Brown v. Hovnanian at Newark Urban Renewal Corporation II, Inc.

A-0119-96T3 (N.J. Super. App. Div. 1997) (Unpublished)
  • Opinion Date: August 5, 1997

CONTRACTS; WARRANTIES—Five years after purchase of a condominium unit, a buyer sues for breach of an implied warranty of habitability. Buyer loses. Developer is not a landlord and has no duty to control the conduct of noisy owners.

In June, 1990, a buyer purchased a new condominium unit from a developer. In 1995, the buyer brought an action seeking recission of the contract of sale, reimbursement of the purchase price, and compensatory damages because of excessive noise emanating from an upstairs unit, claiming the noise resulted from poor workmanship, construction defects, and faulty materials. After presentation of testimony, the developer moved for dismissal because of the absence of expert testimony to support those claims. The motion was granted and the buyer appealed.
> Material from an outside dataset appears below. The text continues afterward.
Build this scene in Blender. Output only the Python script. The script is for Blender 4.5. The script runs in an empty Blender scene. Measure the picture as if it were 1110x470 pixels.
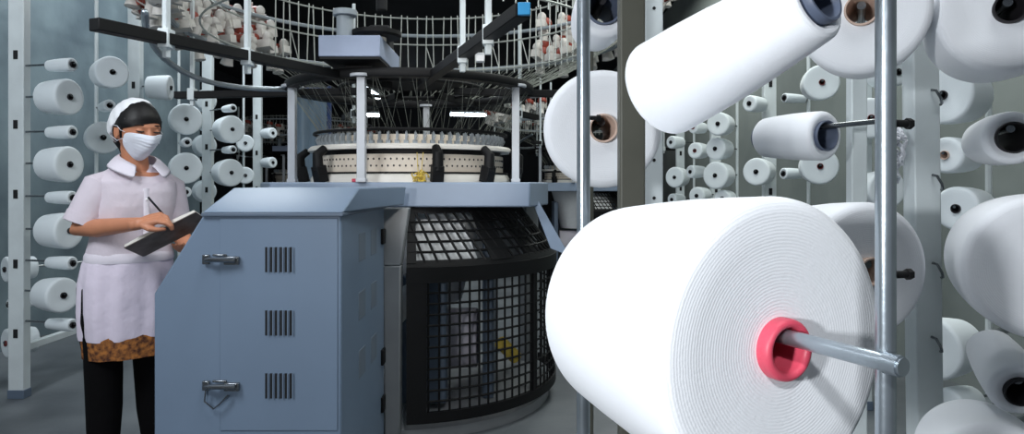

The buyer claimed the trial judge erred in granting the motion because her showing that the loud noises were audible in her apartment was sufficient to demonstrate a breach of the implied warranty of habitability. She also contended that the developer should be held to the standards of the Planned Real Estate Development Full Disclosure Act. The Appellate Division held that five years after the sale of a condominium, a developer-seller cannot be held to the same standards as a landlord with respect to the habitability of a unit. While a landlord may have control over the conduct of tenants, a developer has no such control. The Court also held that technical subjects, such as defects in workmanship, construction or materials, require the aid of expert opinion before being submitted to a jury. Accordingly, the Court found no error by the trial court and upheld dismissal of buyer’s complaint.